Daredevil #5 [1964] – Cover


DAREDEVIL #5, 1964. Wallace Wood took over (and slightly redesigned, before the big redesign) DD with this issue, and inked Jack Kirby’s cover. The Matador looks cool, although like a lot of DD villains he seems to be a result of trying too hard to create a memorable villain like Spidey and the FF had.

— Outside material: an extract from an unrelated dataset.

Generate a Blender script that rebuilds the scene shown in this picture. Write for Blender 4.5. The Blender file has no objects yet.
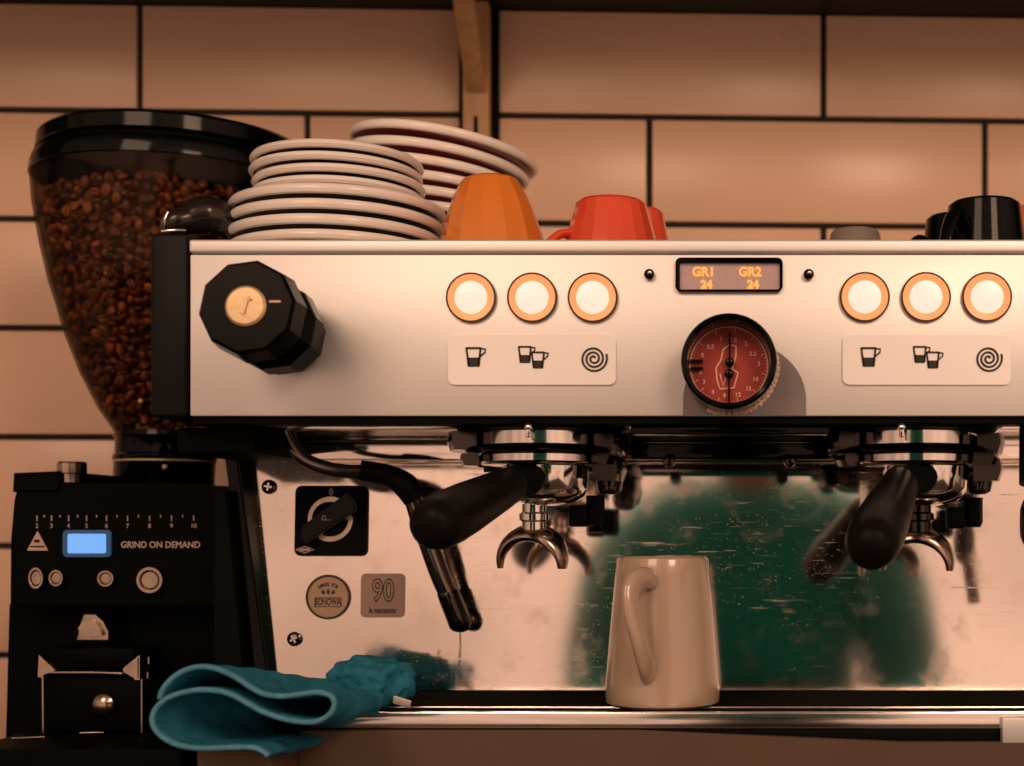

9 thoughts on “Daredevil #5 [1964] – Cover

  1. Anonymous

    While the figure of the Matador and DD was probably pencilled by Kirby, I suspect the background figures are all Wood.

    Nick Caputo

  2. Anonymous

    This was the first issue of Daredevil I ever got, the cover was very dramatic, as was the story. I immediately subscribed, not knowing that I’d get my issues weeks after a particular issue appeared on the stands, and the issues would appear in the mail folded and slightly mangled. Oh well, it waas still great reading.

    Allen Smith

  3. dave

    While the figure of the Matador and DD was probably pencilled by Kirby, I suspect the background figures are all Wood.

    That’s funny – to me, it looked the exact opposite!

    BTW, note the huge play Wood’s name gets on the cover. Would that really have moved more magazines at the time?

  4. Anonymous

    I doubt Wood’s name would have sold more copies, except only to a select few older fans who knew his name from EC, but Stan probably did this for two reasons: 1- he really appreciated Wood’s talent and 2 – he was trying to get the people who bought the books hyped up by promoting Wood.

    Nick Caputo

  5. bob

    Was this Wood credit on the cover the first time a creator had a cover credit (other than the artist signing his work) on one of the Marvel 1960s super-hero books? I know there were a few pre-hero books which mentioned Lee/Ditko and some others, but I can’t think of any other early super-hero books with a creator mentioned other than this an a later AVENGERS when Wood was the new inker.

  6. Wallace Wood Estate

    re Kirby credit: We have no reason to believe Jack Kirby penciled the cover to Daredevil #5. It shows non of Kirby’s trademark dynamics. If anything, Jack may have possibly done a very loose layout.

    Re value of Wood’s name on the cover: Wood was the star cartoonist at MAD which out sold comicbooks 5-to-10-fold! Yes, there was a great value to promoting such a top talent on the covers.

  7. patrick ford

    Lee probably thought he could appease Wood by putting his name on the cover of a comic book. Wood was a grown man, had already worked for EC where artists were frequently “promoted.” I’m sure he could not have cared less if Lee put his name on a cover. Wood wanted to be paid for and credited for the writing he was doing.

    Wally Wood letter to John Hitchcock:
    Dear John;
    I want the credit (and the money) for
    everything I do! And I resent guys like Stan Lee more than I can say! He’s my one reason for living… I want to see that no-talent bum get his…

  8. patrick ford

    BTW For anyone who might think, “What do you mean? Stan credited Wood. HE PUT HIS NAME ON THE COVER.” But that wasn’t the dispute. Wood complained because he wanted to credited and paid for writing. And see how Lee credits Wood on the cover? “Illustrator.”